For the RSS, which has always championed a swadeshi paradigm of development, Modi's model of growth is so contradictory to its core philosophy that it would shudder at the thought of discussion of such matters in its shaakas. But the RSS is a shrewd political entity, and is willing to live with such contradictions, if in the end 'the Modi way' delivers their overarching project of supremacist and intolerant Hindutva.

The mistake Modi will not make

Now that Narendra Modi is Prime Minister of India, and has promised to replicate what he did in Gujarat all over the country, one can expect an unleashing of a developmental paradigm that does not have time to listen and will not care to comprehend its consequences. The unmitigated urbanisation, infrastructure development and reckless industrialisation that has been the hallmark of change in Gujarat, will be dominant forces working at a national scale. Not to deliver on this election promise would be to risk defeat in the next one, a mistake Modi will not make.

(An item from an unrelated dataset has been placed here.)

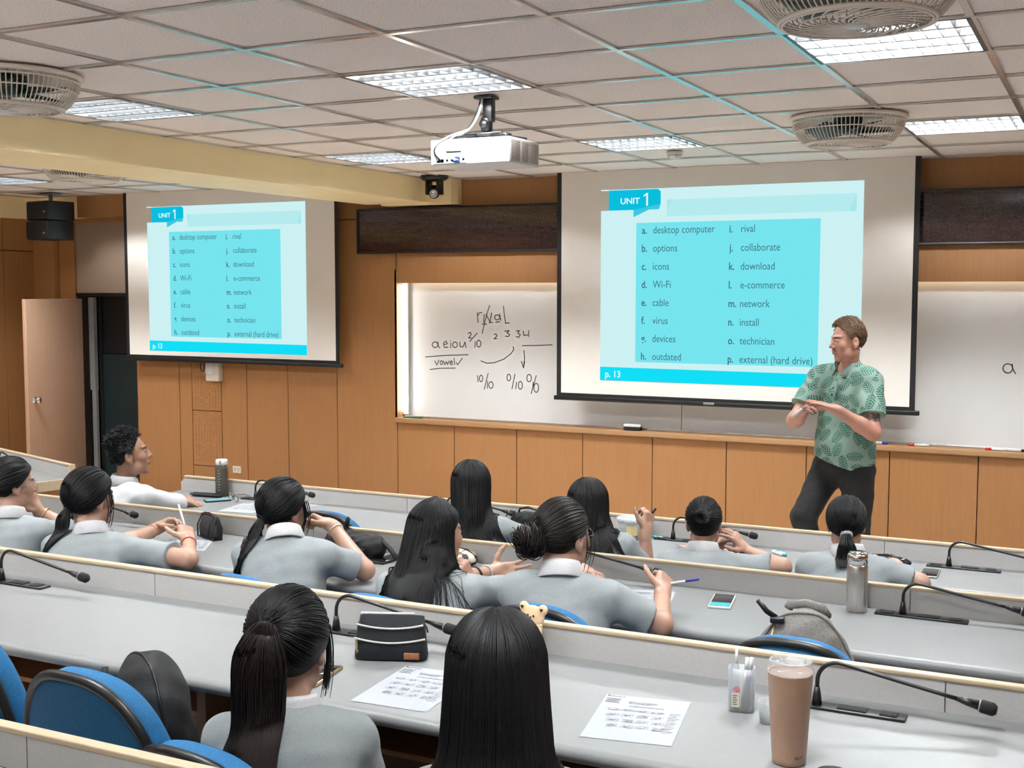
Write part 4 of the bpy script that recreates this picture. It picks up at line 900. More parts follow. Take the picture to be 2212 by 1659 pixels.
def student(label, row, H, hyaw, N0, tyaw, hair, arms, s=.93, hpitch=0., hroll=0., base_col=SK_ASIAN, shirt='uniform', hw=.140, hairm='hair_black', bands=(), specs=False, nst=1500, sr=.0017, voxel=.0045, sleeve=.74, long_sleeve=False, name_shirt='polo_shirt', male=False, vol=.004, near=.3):
    H = V(*H); N0 = V(*N0); N0[:2] = N0[:2]*(1-near)+H[:2]*near; R = rot_ypr(math.radians(hyaw), math.radians(hpitch), math.radians(hroll)); Rt = rot_ypr(math.radians(tyaw))
    fz = FLOOR_Z[row]; base = V(N0[0]-.1*Rt[0, 1], N0[1]-.1*Rt[1, 1], fz); dz = DESK_Z[row]
    t = thing('person', label, 'person', tuple(base), group=None)
    Pv = V(base[0], base[1]-.0, fz+.555); Pv = Pv-Rt[:, 1]*.03; ax = N0-Pv
    Sh = {k: N0+Rt@V(k*hw, 0, -.068) for k in (1, -1)}; A = {}
    for k in (1, -1):
        a = arms.get(k)
        if a is None or a == 'desk':
            E_ = Sh[k]+Rt@V(k*.04, .16, -.19); W_ = V(*(E_+Rt@V(-k*.11, .19, 0))); W_[2] = dz+.03; E_[2] = max(E_[2], dz+.045 if E_[1] > NEAR_Y[row]-.02 else 0)
            A[k] = dict(E=E_, W=W_, H=W_+Rt@V(-k*.03, .07, -.005), n=V(0, 0, -1), curl=(.3, .4, .3))
        elif a == 'lap':
            E_ = Sh[k]+Rt@V(k*.05, .05, -.25); W_ = E_+Rt@V(-k*.06, .19, -.06); A[k] = dict(E=E_, W=W_, H=W_+Rt@V(-k*.02, .07, -.02), n=V(0, 0, -1), curl=(.3, .4, .3))
        else: A[k] = {q: (V(*v) if q in 'EWHn' and q != 'curl' and hasattr(v, '__len__') and len(v) == 3 and q != 'thumb' else v) for q, v in a.items()}
    pts = [H, N0, Pv]+[q for k in (1, -1) for q in (Sh[k], A[k]['E'], A[k]['W'], A[k]['H'])]
    lo = np.min(pts, 0)-.24; hi = np.max(pts, 0)+.24
    chest = N0-unit(ax)*.185+Rt@V(0, .03, 0); belly = N0-ax*.68+Rt@V(0, .03, 0); wch = hw+.004
    def torso(F, g, neck=True):
        for k in (1, -1):
            F.cap(N0+Rt@V(k*.03, -.012, -.085), Sh[k], .048, .047, .04, g=g); F.cap(N0+Rt@V(k*.012, -.008, -.045), N0*.42+Sh[k]*.58+V(0, 0, .0), .036, .034, .04, g=g)
        F.ell(chest, (wch, .098, .165), Rt, .05, g=g); F.ell(belly, (wch*.93, .098, .17), Rt, .06, g=g); F.ell(Pv, (.16, .125, .12), Rt, .06, g=g)
        if neck: F.cap(N0+Rt@V(0, .0, -.06), H+R@(V(0, -.022, -.055)*s), .052*s, .049*s, .03)
        else: F.cap(N0+V(0, 0, -.08), N0+V(0, 0, -.02), .068, .050, .03, g=g)
    F = Field(lo, hi, voxel); torso(F, -.004)
    for k in (1, -1):
        a = A[k]; F.cap(Sh[k], a['E'], .044, .036, .03); F.cap(a['E'], a['W'], .037, .0245, .02)
    add_head(F, H, R, s, male)
    for k in (1, -1):
        a = A[k]; add_hand(F, a['W'], a['H']-a['W'], a['n'], k, a.get('curl', (.35, .45, .3)), .92 if not male else 1., a.get('spread', .05), a.get('thumb'), a.get('per'))
    P, Q = F.mesh(); col = np.tile(np.array(base_col), (len(P), 1))
    col = head_tint(P, H, R, s, base_col, col, beard=(.30, .17, .115) if male else None)
    np_mesh('body', P, Q, M['skin'], t, base, col)
    # clothes
    G = Field(lo, hi, voxel*1.12); torso(G, .010, False)
    for k in (1, -1):
        e = A[k]['E']; u = unit(e-Sh[k]); 
        if long_sleeve:
            G.cap(Sh[k], e, .058, .050, .04); G.cap(e, A[k]['W'], .050, .036, .03, cut=.0)
        else:
            end = Sh[k]+(e-Sh[k])*sleeve; G.cap(Sh[k], end, .053, .059, .03, cut=.004)
    G.wrinkle(.0028, 1., seed=len(label)); G.cap(N0+V(0, 0, .02), N0+(H-N0)*.9, .055, .055, .0, 's')
    P, Q = G.mesh(); np_mesh(name_shirt, P, Q, M[shirt], t, base)
    nu = unit(H-N0)
    collar(N0+V(0, 0, -.012)+Rt[:, 1]*.0, unit(nu+V(0, 0, .6)), Rt, .066 if male else .061, .068 if male else .064, 'collar', M['collarwhite' if shirt == 'uniform' else shirt], t, base)
    # trousers: thighs and shins below the desk
    T = Field(Pv+V(-.42, -.42, -.62), Pv+V(.42, .75, .2), .011); T.ell(Pv, (.172, .132, .125), Rt, .05)
    for k in (1, -1):
        hp = Pv+Rt@V(k*.085, .02, -.02); kn = Pv+Rt@V(k*.10, .42, -.0); an = V(kn[0], kn[1], fz+.09)-Rt[:, 1]*.03
        T.cap(hp, kn, .085, .062, .04); T.cap(kn, an, .060, .045, .03)
    P, Q = T.mesh(); np_mesh('trousers', P, Q, M['trouser'], t, base)
    for k in (1, -1):
        kn = Pv+Rt@V(k*.10, .42, 0); m = MB(); c = V(kn[0], kn[1], 0)+Rt@V(0, .03, 0)-base; c[2] = 0
        m.bbox(-.042, .042, -.11, .14, 0, .085, .03, 3); m.xf(tuple(c), rz=-math.radians(tyaw)); m.build('shoe', M['black'], t)
    # hair
    kind, h = hair[0], hair[1]; mt = M[hairm]; Fb = G; Fb.cap(N0+V(0, 0, -.03), N0+V(0, 0, .03), .082, .070, .02)
    cs = cap_shell(H, R, s, vol).mesh()
    if kind == 'short': return t
    if kind == 'long':
        pth = long_hair(nst, H, R, s, h['L'], Fb, az_max=h.get('az', 1.95), inward=h.get('inward', .12), wave=h.get('wave', .003), part=h.get('part', 0), vol=vol)
        pt2 = long_hair(nst//2, H, R, s, h['L']*.8, Fb, az_max=1.5, gap=.004, inward=.3, vol=0); cs2 = None
        strands('hair', np.concatenate([pth, pt2]), sr, mt, t, base, cs)
    else:
        tie = h['tie']; a1 = tied(nst, tie, H, R, s, vol=vol); o = strands('hair', a1, sr, mt, t, base, cs)
        c0 = H+R@((CEN+unit(tie)*(RAD+.008))*s)
        if kind == 'tail':
            tl_ = tail(h.get('n', nst//2), tie, H, R, s, h['L'], h.get('out', .05), h.get('width', .028), sway=h.get('sway', (0, 0, 0)), F=Fb, M_=h.get('M', 22))
            strands('ponytail', tl_, sr*1.05, M[h.get('mat', hairm)], t, base)
            ring_band(c0+R@(unit(tie)*.004), R@unit(tie), h.get('br', .017)*1., h.get('bq', .006), 'hair_tie', M[h.get('band', 'blacksoft')], t, base)
        else:
            b1 = bun(h.get('n', 500), tie, H, R, s, h.get('br', .042), h.get('bd', .03), h.get('mess', .002)); 
            B = Field(c0-.12, c0+.12, .004); cc = H+R@((CEN+unit(tie)*(RAD+h.get('bd', .03)*.7))*s); ti = unit(tie); u1 = unit(np.cross(ti, V(0, 0, 1))); u2 = np.cross(u1, ti); B.ell(cc, (h.get('br', .042)*.92, h.get('br', .042)*.92, h.get('bd', .03)*.72), R@np.stack([u1, u2, ti], 1), 0)
            strands('hair_bun', b1, sr*1.1, mt, t, base, B.mesh())
        if h.get('wisps'):
            k = h['wisps']; g0 = []
            for a in (1, -1):
                x0 = np.linspace(0, 1, 14)[None, :, None]; n_ = k
                st = CEN+unit(V(a*.95, .42, .15))*(RAD+.004); off = rng.normal(size=(n_, 1, 3))*V(.003, .012, .004)
                pl = (st+off)+V(a*.006, .012, 0)*np.sin(x0*PI)+V(0, .004, -.16)*x0*(.7+.4*rng.random((n_, 1, 1)))
                g0.append(H+(pl*s)@R.T)
            strands('loose_strands', np.concatenate(g0), sr*.7, mt, t, base)
    for bn in bands:
        k, pos, mname, r_, q_, nm = bn; a = A[k]; c = a['W']+(a['E']-a['W'])*pos; ring_band(c, a['E']-a['W'], r_, q_, nm, M[mname], t, base)
    if specs: glasses(H, R, s, t, base, M['grey'])
    return t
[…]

The people of India did vote for change from the administrative ineptness, policy paralysis and the utter lack of charisma that Manmohan Singh in the UPA II epitomised. But I am not sure at all that they voted for the NaMo version of developmental juggernaut. In any case  the Indian electorate must now be prepared to accept a slew of mega infrastructure and industrial projects that Modi will announce as his method of transforming India.

These will include 8-laning of inter-city high-growth corridors, interlinking rivers, glitzing up urban thoroughfares, unleashing real estate to revitalise inner-city areas for the rich, unprecedented support for thermal and nuclear power generation, comprehensive industrialisation and financialisation of agriculture and food supply chains, and a transformation of governance where centralised administrative “efficiency” will prevail over representative decision making. This is the India Modi has promised and he is well aware that an anti-incumbency tsunami will devastate him if he does not deliver on his electoral promises.

REFERENCES

1. Order of the Supreme Court of India dated 13th April 2013 in Centre for Environmental Law (WWF) vs. Union of India and ors., IA No. 100 in W.P. (Civil) 337/1995.